(Lines of data)
** start **
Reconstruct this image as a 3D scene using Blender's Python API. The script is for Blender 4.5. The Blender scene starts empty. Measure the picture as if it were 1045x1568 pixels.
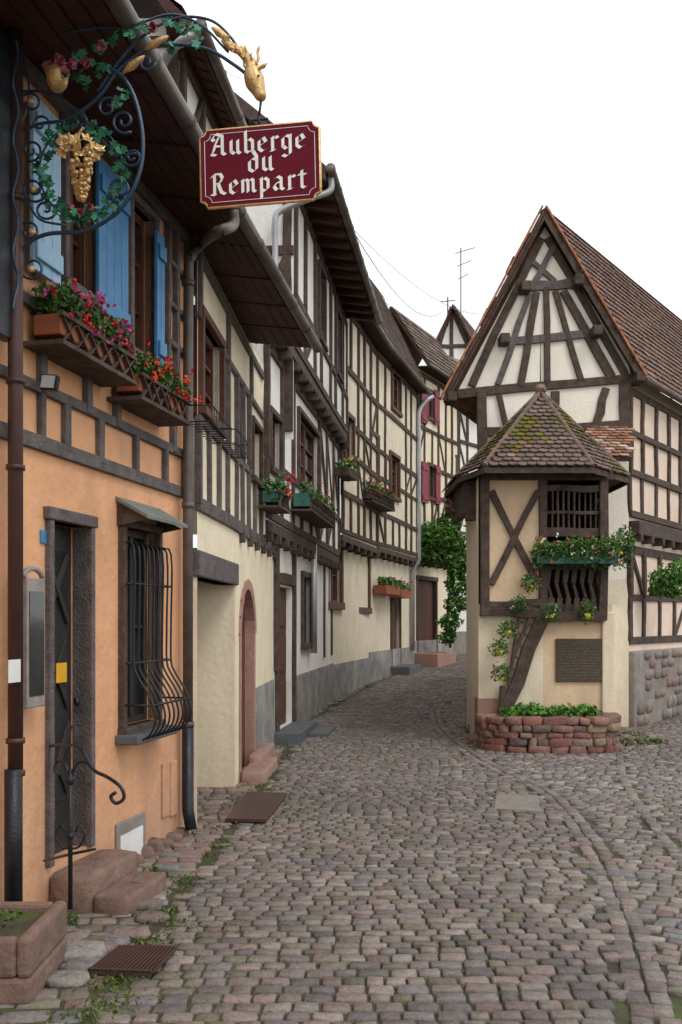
import bpy, math, random
from mathutils import Vector as V
R=random.Random(7)
F=1524.;CX=522.5;HY=950.;CZ=1.6
CAM=V((0,0,CZ))
def lerp(t,pts):
    if t<=pts[0][0]: return pts[0][1]
    for (a,b),(c,d) in zip(pts,pts[1:]):
        if t<=c: return b+(d-b)*(t-a)/(c-a)
    return pts[-1][1]
GP_=[(11,0),(18,.1),(23,.25),(27,.38),(30,.6),(36,1.0)]
def g(y): return lerp(y,GP_)
def P(px,py,d): return V(((px-CX)/F*d,d,CZ+(HY-py)/F*d))
def GP(px,py):
    z=0
    for _ in range(12):
        d=(CZ-z)*F/(py-HY); z=.5*z+.5*g(d)
    return V(((px-CX)/F*d,d,z))
# ---------------- materials
def mat(name,c1,c2=None,scale=4,rough=.85,bump=.25,bscale=40,metal=0,attr=False,spec=.3,dirt=0,stretch=None,dirtcol=(.16,.13,.10),lo=.35,hi=.68):
    m=bpy.data.materials.new(name);m.use_nodes=True
    nt=m.node_tree;N=nt.nodes;L=nt.links
    b=N['Principled BSDF'];b.inputs['Roughness'].default_value=rough;b.inputs['Metallic'].default_value=metal
    b.inputs['Specular IOR Level'].default_value=spec
    tc=N.new('ShaderNodeTexCoord');co=tc.outputs['Object']
    if stretch:
        mp=N.new('ShaderNodeMapping');mp.inputs['Scale'].default_value=stretch;L.new(co,mp.inputs[0]);co=mp.outputs[0]
    n=N.new('ShaderNodeTexNoise');n.inputs['Scale'].default_value=scale;n.inputs['Detail'].default_value=6;n.inputs['Roughness'].default_value=.65
    L.new(co,n.inputs['Vector'])
    rp=N.new('ShaderNodeValToRGB');rp.color_ramp.elements[0].position=lo;rp.color_ramp.elements[1].position=hi
    c2=c2 or tuple(x*.8 for x in c1)
    rp.color_ramp.elements[0].color=(*c1,1);rp.color_ramp.elements[1].color=(*c2,1)
    L.new(n.outputs['Fac'],rp.inputs[0]);col=rp.outputs[0]
    if attr:
        a=N.new('ShaderNodeAttribute');a.attribute_name='Col'
        mx=N.new('ShaderNodeMix');mx.data_type='RGBA';mx.blend_type='MULTIPLY';mx.inputs[0].default_value=1
        L.new(a.outputs['Color'],mx.inputs[6]);L.new(col,mx.inputs[7]);col=mx.outputs[2]
    if dirt:
        n2=N.new('ShaderNodeTexNoise');n2.inputs['Scale'].default_value=1.7;n2.inputs['Detail'].default_value=9;n2.inputs['Roughness'].default_value=.7
        mp2=N.new('ShaderNodeMapping');mp2.inputs['Scale'].default_value=(1.6,1.6,.6);L.new(tc.outputs['Object'],mp2.inputs[0]);L.new(mp2.outputs[0],n2.inputs['Vector'])
        sx=N.new('ShaderNodeSeparateXYZ');L.new(tc.outputs['Object'],sx.inputs[0])
        mr=N.new('ShaderNodeMapRange');mr.inputs[1].default_value=0;mr.inputs[2].default_value=1.1;mr.inputs[3].default_value=.34;mr.inputs[4].default_value=0
        L.new(sx.outputs[2],mr.inputs[0])
        ad=N.new('ShaderNodeMath');ad.operation='ADD';L.new(n2.outputs['Fac'],ad.inputs[0]);L.new(mr.outputs[0],ad.inputs[1])
        m2=N.new('ShaderNodeMapRange');m2.inputs[1].default_value=.48;m2.inputs[2].default_value=.92;m2.inputs[3].default_value=0;m2.inputs[4].default_value=dirt
        L.new(ad.outputs[0],m2.inputs[0])
        mx=N.new('ShaderNodeMix');mx.data_type='RGBA';L.new(m2.outputs[0],mx.inputs[0]);L.new(col,mx.inputs[6]);mx.inputs[7].default_value=(*dirtcol,1);col=mx.outputs[2]
    L.new(col,b.inputs['Base Color'])
    if bump:
        n3=N.new('ShaderNodeTexNoise');n3.inputs['Scale'].default_value=bscale;n3.inputs['Detail'].default_value=5;L.new(co,n3.inputs['Vector'])
        bp=N.new('ShaderNodeBump');bp.inputs['Strength'].default_value=bump;bp.inputs['Distance'].default_value=.02
        L.new(n3.outputs['Fac'],bp.inputs['Height']);L.new(bp.outputs[0],b.inputs['Normal'])
    return m
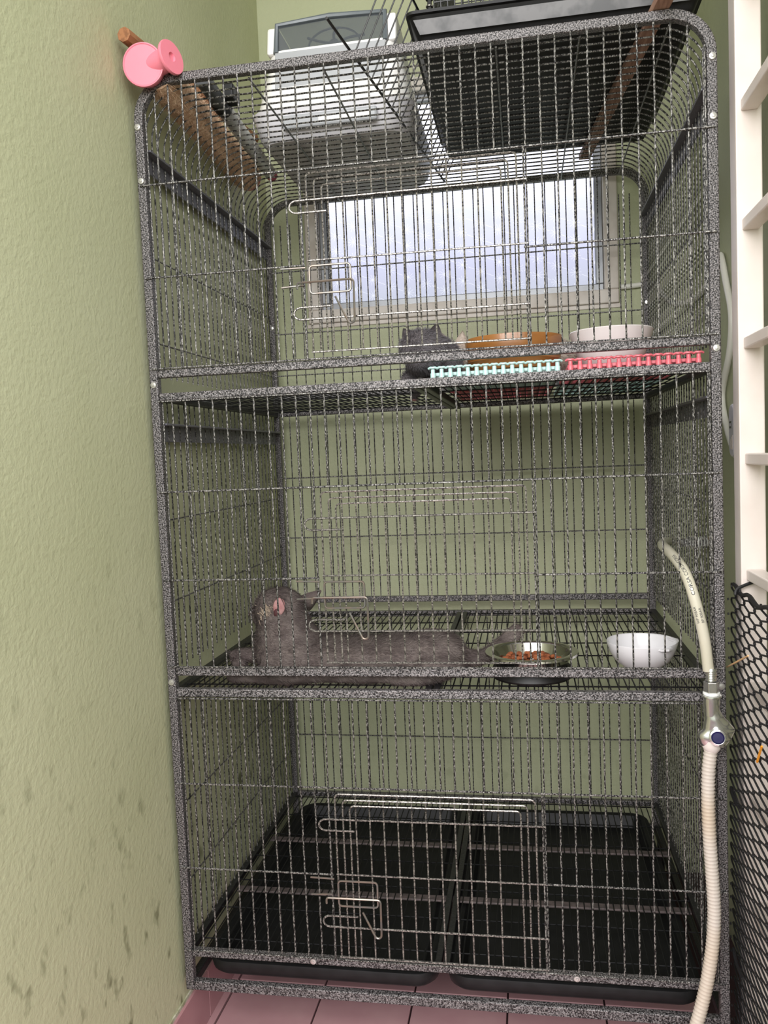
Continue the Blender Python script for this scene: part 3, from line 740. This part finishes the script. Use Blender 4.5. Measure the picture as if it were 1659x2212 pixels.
# lettering printed along the hose (glyphs laid on its curved surface)
def hose_text(txt, s0, size, ang, upside=False):
    cu_ = bpy.data.curves.new('print', 'FONT'); cu_.body = txt; cu_.size = size; cu_.align_x = 'LEFT'; cu_.align_y = 'CENTER'
    to = bpy.data.objects.new('print', cu_); col.objects.link(to)
    dg = bpy.context.evaluated_depsgraph_get(); dg.update()
    me = bpy.data.meshes.new_from_object(to.evaluated_get(dg)); bpy.data.objects.remove(to)
    bm = bmesh.new(); bm.from_mesh(me)
    bmesh.ops.subdivide_edges(bm, edges=[e for e in bm.edges if e.calc_length() > 0.003], cuts=2)
    L = [0]
    for i in range(1, len(HP)): L.append(L[-1] + (HP[i]-HP[i-1]).length)
    for v in bm.verts:
        s = s0 - v.co.x; c = -v.co.y
        j = max(k for k in range(len(L)-1) if L[k] <= s) if s > 0 else 0
        f = (s-L[j])/(L[j+1]-L[j]); p = HP[j].lerp(HP[j+1], f); t = (HP[j+1]-HP[j]).normalized()
        view = (CAM - p); N = (view - t*view.dot(t)).normalized(); S = N.cross(t)
        a = c/0.0091 + ang
        v.co = p + (N*math.cos(a) + S*math.sin(a))*0.00930
    bm.to_mesh(me); bm.free(); me.materials.clear(); me.materials.append(M_ink)
    o = bpy.data.objects.new('printed_lettering', me); col.objects.link(o); attach(o, hose)
Ltot = sum((HP[i]-HP[i-1]).length for i in range(1, len(HP)))
hose_text('CORSA CORSA CORSA', Ltot - 0.128, 0.0085, 0.10)
hose_text('BP 90BAR', Ltot - 0.082, 0.0060, 0.42); hose_text('WP 90BAR', Ltot - 0.082, 0.0060, -0.42)
# chrome valve hanging on the hose end
val = thing('hose_valve', 'chrome shut-off valve with blue button joining the two hoses', 'valve', (0.972, -0.028, 0.51))
def zl(prof, x, y, z, n=24): return B().lathe(prof, (x, y, z), n)
vx, vy = 0.9705, -0.028
pr = [(0, 0.645), (0.0085, 0.645)]
for i in range(5): pr += [(0.0095, 0.641-i*0.004), (0.0078, 0.639-i*0.004)]
pr += [(0, 0.622)]
zl(pr, vx, vy, 0).build('hose_barb', M_chrome, val, smooth=True)
zl([(0, 0.6225), (0.0130, 0.6225), (0.0130, 0.605), (0, 0.605)], vx, vy, 0, 6).build('hex_collar', M_chrome, val, bevel=0.001)
zl([(0, 0.605), (0.0135, 0.6045), (0.0138, 0.602), (0.0125, 0.600), (0, 0.600)], vx, vy, 0).build('washer', M_tape, val, smooth=True)
zl([(0, 0.600), (0.0158, 0.5995), (0.0160, 0.597), (0.0136, 0.595), (0.0136, 0.586), (0.0126, 0.576), (0.0126, 0.566), (0, 0.560)], vx, vy, 0).build('neck', M_chrome, val, smooth=True)
vb = [((vx+0.001, vy, 0.572), (0.0135, 0.0135, 0.014)), ((vx+0.004, vy, 0.560), (0.017, 0.015, 0.014)), ((vx+0.008, vy, 0.549), (0.023, 0.0155, 0.014)), ((vx+0.012, vy, 0.541), (0.026, 0.0155, 0.012)), ((vx+0.004, vy, 0.530), (0.029, 0.016, 0.015)), ((vx+0.002, vy, 0.521), (0.024, 0.0155, 0.014))]
blob('valve_body', vb, M_chrome, val, 0.0022, 30)
RY = Matrix.Rotation(PI/2, 3, 'X')
vd = Vector((-0.15, -1, 0.15)).normalized()
RV = vd.to_track_quat('Z', 'Y').to_matrix()
pv = Vector((vx+0.006, vy-0.012, 0.533))
B().lathe([(0, 0), (0.0138, 0), (0.0140, 0.006), (0.0132, 0.012), (0.0108, 0.013), (0.0108, 0.010), (0, 0.010)], pv, 28, rot=RV).build('button_ring', M_chrome, val, smooth=True)
B().lathe([(0, 0.0132), (0.0080, 0.0128), (0.0104, 0.0105), (0.0104, 0.010), (0, 0.010)], pv, 24, rot=RV).build('blue_button', M_blue, val, smooth=True)
zl([(0, 0.528), (0.0155, 0.524), (0.0160, 0.514), (0.0125, 0.507), (0.0105, 0.504), (0, 0.504)], vx-0.001, vy, 0).build('hose_cuff', M_white, val, smooth=True)
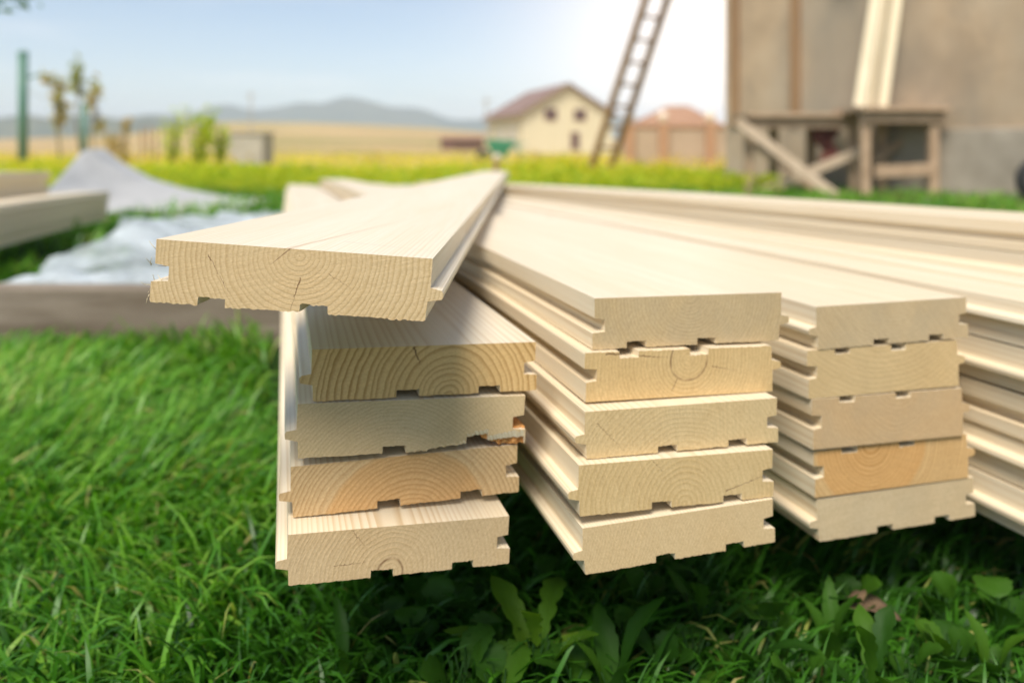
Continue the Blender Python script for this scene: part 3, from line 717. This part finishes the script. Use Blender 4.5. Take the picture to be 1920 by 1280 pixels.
** end **
_YOUR TASK_: Return the lines of the records that include the string "Python".

_EXERCISE ANSWER_:
Reconstruct this image as a 3D scene using Blender's Python API. The script is for Blender 4.5. The Blender scene starts empty. Measure the picture as if it were 1045x1568 pixels.
Continue the Blender Python script for this scene: part 3, from line 740. This part finishes the script. Use Blender 4.5. Measure the picture as if it were 1659x2212 pixels.
Continue the Blender Python script for this scene: part 3, from line 717. This part finishes the script. Use Blender 4.5. Take the picture to be 1920 by 1280 pixels.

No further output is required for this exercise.